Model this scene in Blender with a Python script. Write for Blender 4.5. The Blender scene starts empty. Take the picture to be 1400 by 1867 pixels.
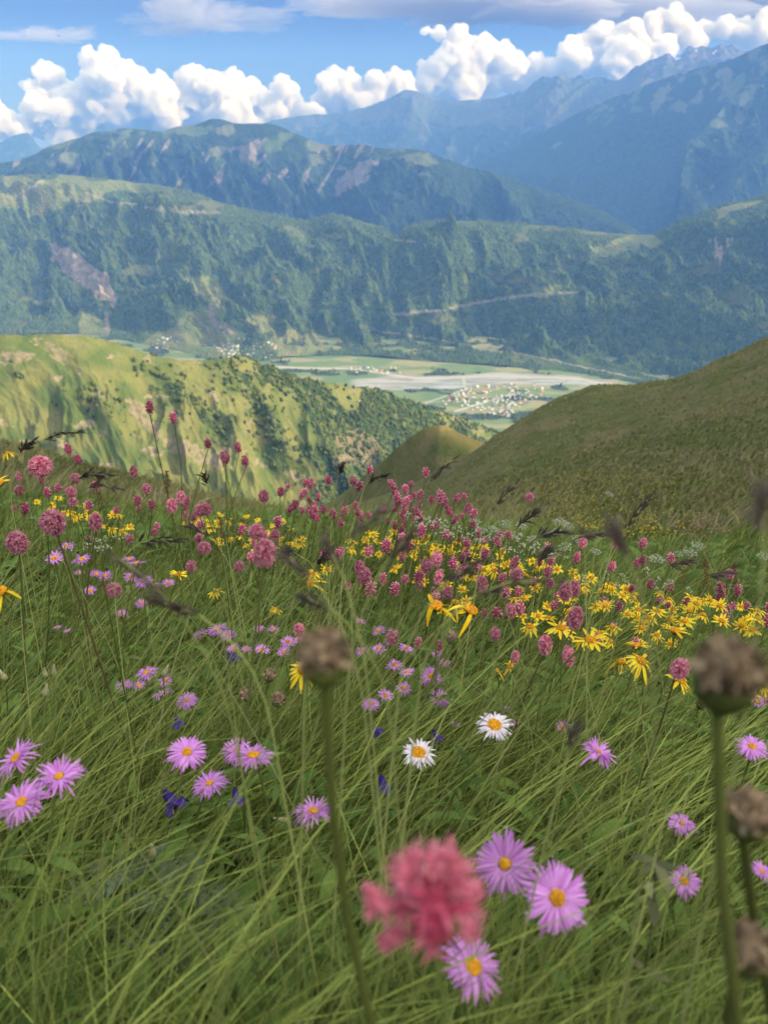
import bpy, math, random
import numpy as np
from mathutils import Vector, Matrix
R = math.radians
rng = np.random.RandomState(11)
random.seed(5)
scn = bpy.context.scene
col = scn.collection

# ------------------------------------------------------------------ camera
F = 1400.0                                   # focal length in photo pixels (photo 1400 x 1867)
PITCH = R(26.6)
CP, SP = math.cos(PITCH), math.sin(PITCH)
cam_data = bpy.data.cameras.new('camera')
cam = bpy.data.objects.new('camera', cam_data)
col.objects.link(cam)
cam.location = (0, 0, 0)
cam.rotation_euler = (R(90) - PITCH, 0, 0)
cam_data.sensor_fit = 'VERTICAL'
cam_data.sensor_height = 9.8
cam_data.lens = 9.8 * F / 1867.0
cam_data.clip_start = 0.02
cam_data.clip_end = 120000
cam_data.dof.use_dof = True
cam_data.dof.focus_distance = 1.35
cam_data.dof.aperture_fstop = cam_data.lens / 3.4
scn.camera = cam

# ------------------------------------------------------------------ sky, sun, exposure
SUN_EL, SUN_AZ = R(20.8), R(108.0)           # azimuth clockwise from +Y (the view direction)
world = bpy.data.worlds.new('World')
scn.world = world
world.use_nodes = True
wn = world.node_tree
sky = wn.nodes.new('ShaderNodeTexSky')
sky.sky_type = 'NISHITA'
sky.sun_disc = False
sky.sun_elevation = SUN_EL
sky.sun_rotation = SUN_AZ
sky.altitude = 2400
sky.air_density = 1.0
sky.dust_density = 0.6
sky.ozone_density = 2.0
bg = wn.nodes['Background']
bg.inputs['Strength'].default_value = 0.15
# the blue gap low ahead, and broken white cloud added out of view overhead to fill the shade
def wnode(t, **kw):
    n = wn.nodes.new(t)
    for k, v in kw.items(): setattr(n, k, v)
    return n
wgeo = wnode('ShaderNodeTexCoord')
wsep = wnode('ShaderNodeSeparateXYZ'); wn.links.new(wgeo.outputs['Generated'], wsep.inputs[0])
wlow = wnode('ShaderNodeMapRange', interpolation_type='SMOOTHSTEP'); wn.links.new(wsep.outputs['Z'], wlow.inputs['Value'])
wlow.inputs['From Min'].default_value = 0.10; wlow.inputs['From Max'].default_value = 0.45
wtint = wnode('ShaderNodeMix', data_type='RGBA'); wn.links.new(wlow.outputs['Result'], wtint.inputs[0])
wtint.inputs[6].default_value = (0.10, 0.122, 0.22, 1); wtint.inputs[7].default_value = (1.0, 1.0, 1.0, 1)
wmul = wnode('ShaderNodeMix', data_type='RGBA', blend_type='MULTIPLY'); wmul.inputs[0].default_value = 1.0
wn.links.new(sky.outputs['Color'], wmul.inputs[6]); wn.links.new(wtint.outputs[2], wmul.inputs[7])
wnoi = wnode('ShaderNodeTexNoise'); wn.links.new(wgeo.outputs['Generated'], wnoi.inputs['Vector'])
wnoi.inputs['Scale'].default_value = 2.6; wnoi.inputs['Detail'].default_value = 6
wcov = wnode('ShaderNodeMapRange', interpolation_type='SMOOTHSTEP'); wn.links.new(wnoi.outputs['Fac'], wcov.inputs['Value'])
wcov.inputs['From Min'].default_value = 0.45; wcov.inputs['From Max'].default_value = 0.56
wfac = wnode('ShaderNodeMath', operation='MULTIPLY'); wn.links.new(wcov.outputs['Result'], wfac.inputs[0]); wn.links.new(wlow.outputs['Result'], wfac.inputs[1])
wmix = wnode('ShaderNodeMix', data_type='RGBA'); wn.links.new(wfac.outputs[0], wmix.inputs[0])
wn.links.new(wmul.outputs[2], wmix.inputs[6]); # unseen cloud brightened towards the sun, added as soft key on the meadow
wdot = wnode('ShaderNodeVectorMath', operation='DOT_PRODUCT'); wn.links.new(wgeo.outputs['Generated'], wdot.inputs[0])
_g = Vector((math.sin(SUN_AZ - .25) * .64, math.cos(SUN_AZ - .25) * .64, .77)); wdot.inputs[1].default_value = _g
wpow = wnode('ShaderNodeMath', operation='POWER'); wmx = wnode('ShaderNodeMath', operation='MAXIMUM'); wmx.inputs[1].default_value = 0.0
wn.links.new(wdot.outputs['Value'], wmx.inputs[0]); wn.links.new(wmx.outputs[0], wpow.inputs[0]); wpow.inputs[1].default_value = 3.0
wamp = wnode('ShaderNodeMath', operation='MULTIPLY_ADD'); wn.links.new(wpow.outputs[0], wamp.inputs[0]); wamp.inputs[1].default_value = 17.0; wamp.inputs[2].default_value = 4.2
wcol = wnode('ShaderNodeVectorMath', operation='SCALE'); wcol.inputs[0].default_value = (1.0, 0.95, 0.83); wn.links.new(wamp.outputs[0], wcol.inputs['Scale'])
wn.links.new(wcol.outputs[0], wmix.inputs[7])
wn.links.new(wmix.outputs[2], bg.inputs['Color'])
sd = Vector((math.sin(SUN_AZ) * math.cos(SUN_EL), math.cos(SUN_AZ) * math.cos(SUN_EL), math.sin(SUN_EL)))
sun_data = bpy.data.lights.new('sun', 'SUN')
sun = bpy.data.objects.new('sun', sun_data)
col.objects.link(sun)
sun.rotation_euler = (-sd).to_track_quat('-Z', 'Y').to_euler()
sun_data.energy = 2.6
sun_data.angle = R(0.5)
sun_data.color = (1.0, 0.86, 0.66)
scn.view_settings.view_transform = 'Standard'
scn.view_settings.look = 'None'
scn.view_settings.gamma = 1.0
scn.view_settings.exposure = 1.2
scn.cycles.use_denoising = True
scn.cycles.max_bounces = 8
scn.cycles.diffuse_bounces = 3
scn.cycles.glossy_bounces = 2
scn.cycles.transmission_bounces = 3
scn.cycles.volume_bounces = 4
scn.cycles.transparent_max_bounces = 8

# ------------------------------------------------------------------ helpers
def ray(px, py):
    xc = (np.asarray(px, float) - 700.0) / F
    yc = (933.5 - np.asarray(py, float)) / F
    return xc, CP + yc * SP, -SP + yc * CP           # direction (x, y, z)
def at(px, py, Y):                                   # point on the sight line at forward distance Y
    x, y, z = ray(px, py)
    k = np.asarray(Y, float) / y
    return np.stack(np.broadcast_arrays(x * k, y * k, z * k), -1)
def project(P):
    P = np.asarray(P, float)
    d = P[..., 1] * CP - P[..., 2] * SP
    u = P[..., 1] * SP + P[..., 2] * CP
    d = np.where(d < 1e-6, 1e-6, d)
    return 700 + F * P[..., 0] / d, 933.5 - F * u / d

_perm = np.random.RandomState(3).permutation(4096)
_ga = np.random.RandomState(4).rand(4096) * 2 * np.pi
_gx, _gy = np.cos(_ga), np.sin(_ga)
def perlin(x, y, seed=0):
    x = np.asarray(x, float); y = np.asarray(y, float)
    xi = np.floor(x).astype(np.int64); yi = np.floor(y).astype(np.int64)
    xf = x - xi; yf = y - yi
    def g(ix, iy, dx, dy):
        h = _perm[(_perm[(ix + seed * 57) & 4095] + iy) & 4095]
        return _gx[h] * dx + _gy[h] * dy
    u = xf * xf * xf * (xf * (xf * 6 - 15) + 10); v = yf * yf * yf * (yf * (yf * 6 - 15) + 10)
    a = g(xi, yi, xf, yf); b = g(xi + 1, yi, xf - 1, yf)
    c = g(xi, yi + 1, xf, yf - 1); d = g(xi + 1, yi + 1, xf - 1, yf - 1)
    return ((a + (b - a) * u) + ((c + (d - c) * u) - (a + (b - a) * u)) * v) * 1.5
def fbm(x, y, octs=5, seed=0, gain=0.5):
    s = 0; a = 1
    for o in range(octs):
        s = s + a * perlin(x * 2 ** o + 13.7 * o, y * 2 ** o - 7.1 * o, seed + o); a *= gain
    return s
def ridged(x, y, octs=5, seed=0, gain=0.5):
    s = 0; a = 1; w = 1
    for o in range(octs):
        n = 1 - np.abs(perlin(x * 2 ** o + 3.3 * o, y * 2 ** o + 9.2 * o, seed + o)); n = n * n
        s = s + a * n * w; w = np.clip(n * 1.3, 0, 1); a *= gain
    return s
def sstep(a, b, x):
    t = np.clip((x - a) / (b - a), 0, 1); return t * t * (3 - 2 * t)
def interp(pts, x):                                   # smooth (monotone cubic) interpolation of [(x, v)]
    p = np.array(sorted(pts), float); X, V = p[:, 0], p[:, 1]
    h = np.diff(X); d = np.diff(V) / h
    m = np.zeros(len(X)); m[0], m[-1] = d[0], d[-1]
    for i in range(1, len(X) - 1):
        if d[i - 1] * d[i] > 0:
            w1, w2 = 2 * h[i] + h[i - 1], h[i] + 2 * h[i - 1]
            m[i] = (w1 + w2) / (w1 / d[i - 1] + w2 / d[i])
    x = np.clip(np.asarray(x, float), X[0], X[-1])
    i = np.clip(np.searchsorted(X, x) - 1, 0, len(X) - 2)
    t = (x - X[i]) / h[i]
    return ((2*t**3 - 3*t**2 + 1) * V[i] + (t**3 - 2*t**2 + t) * h[i] * m[i]
            + (-2*t**3 + 3*t**2) * V[i+1] + (t**3 - t**2) * h[i] * m[i+1])
def inside(poly, px, py):                             # point in polygon, vectorised
    c = np.zeros(np.shape(px), bool); n = len(poly)
    for i in range(n):
        x1, y1 = poly[i]; x2, y2 = poly[(i + 1) % n]
        if y1 == y2: continue
        t = ((y1 > py) != (y2 > py)) & (px < (x2 - x1) * (py - y1) / (y2 - y1) + x1)
        c ^= t
    return c
def seg_dist(line, px, py):
    d = np.full(np.shape(px), 1e9)
    for (x1, y1), (x2, y2) in zip(line[:-1], line[1:]):
        L = (x2 - x1) ** 2 + (y2 - y1) ** 2
        t = np.clip(((px - x1) * (x2 - x1) + (py - y1) * (y2 - y1)) / L, 0, 1)
        d = np.minimum(d, np.hypot(px - x1 - t * (x2 - x1), py - y1 - t * (y2 - y1)))
    return d

def mesh_np(name, V, faces, smooth=True, mats=(), mat_index=None, attrs=None):
    """V n x 3; faces: int array m x 3 or m x 4 (or a list of both)."""
    me = bpy.data.meshes.new(name)
    V = np.ascontiguousarray(V, np.float32)
    fl = faces if isinstance(faces, list) else [faces]
    fl = [f for f in fl if len(f)]
    loops = np.concatenate([f.ravel() for f in fl]).astype(np.int32)
    tot = np.concatenate([np.full(len(f), f.shape[1], np.int32) for f in fl])
    start = np.concatenate([[0], np.cumsum(tot)[:-1]]).astype(np.int32)
    me.vertices.add(len(V)); me.vertices.foreach_set('co', V.ravel())
    me.loops.add(len(loops)); me.loops.foreach_set('vertex_index', loops)
    me.polygons.add(len(tot)); me.polygons.foreach_set('loop_start', start)
    try: me.polygons.foreach_set('loop_total', tot)
    except Exception: pass
    me.polygons.foreach_set('use_smooth', np.full(len(tot), smooth, bool))
    for m in mats: me.materials.append(m)
    if mat_index is not None: me.polygons.foreach_set('material_index', np.asarray(mat_index, np.int32))
    for k, a in (attrs or {}).items():
        a = np.asarray(a, np.float32)
        if a.ndim == 1:
            at_ = me.attributes.new(k, 'FLOAT', 'POINT'); at_.data.foreach_set('value', a)
        else:
            at_ = me.attributes.new(k, 'FLOAT_VECTOR', 'POINT'); at_.data.foreach_set('vector', np.ascontiguousarray(a).ravel())
    me.update(calc_edges=True); me.validate()
    return me
def link(name, me, parent=None, loc=None):
    o = bpy.data.objects.new(name, me); col.objects.link(o)
    if parent is not None: o.parent = parent
    if loc is not None: o.location = loc
    return o
def tag(o, label=None, cat=None, group=None, kind=None):
    if label: o['label'] = label
    if cat: o['category'] = cat
    if group: o['group'] = group
    if kind: o['kind'] = kind
    return o
def grid_faces(nr, nc):
    i = np.arange(nr - 1)[:, None] * nc + np.arange(nc - 1)[None, :]
    return np.stack([i, i + 1, i + nc + 1, i + nc], -1).reshape(-1, 4)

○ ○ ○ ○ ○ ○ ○

The lines from the start of the data through the line that contains "scn.camera = cam" are to be returned exactly, please, with both ends included and every picture left out.

FINISHED TASK
Model this scene in Blender with a Python script. Write for Blender 4.5. The Blender scene starts empty. Take the picture to be 1400 by 1867 pixels.
import bpy, math, random
import numpy as np
from mathutils import Vector, Matrix
R = math.radians
rng = np.random.RandomState(11)
random.seed(5)
scn = bpy.context.scene
col = scn.collection

# ------------------------------------------------------------------ camera
F = 1400.0                                   # focal length in photo pixels (photo 1400 x 1867)
PITCH = R(26.6)
CP, SP = math.cos(PITCH), math.sin(PITCH)
cam_data = bpy.data.cameras.new('camera')
cam = bpy.data.objects.new('camera', cam_data)
col.objects.link(cam)
cam.location = (0, 0, 0)
cam.rotation_euler = (R(90) - PITCH, 0, 0)
cam_data.sensor_fit = 'VERTICAL'
cam_data.sensor_height = 9.8
cam_data.lens = 9.8 * F / 1867.0
cam_data.clip_start = 0.02
cam_data.clip_end = 120000
cam_data.dof.use_dof = True
cam_data.dof.focus_distance = 1.35
cam_data.dof.aperture_fstop = cam_data.lens / 3.4
scn.camera = cam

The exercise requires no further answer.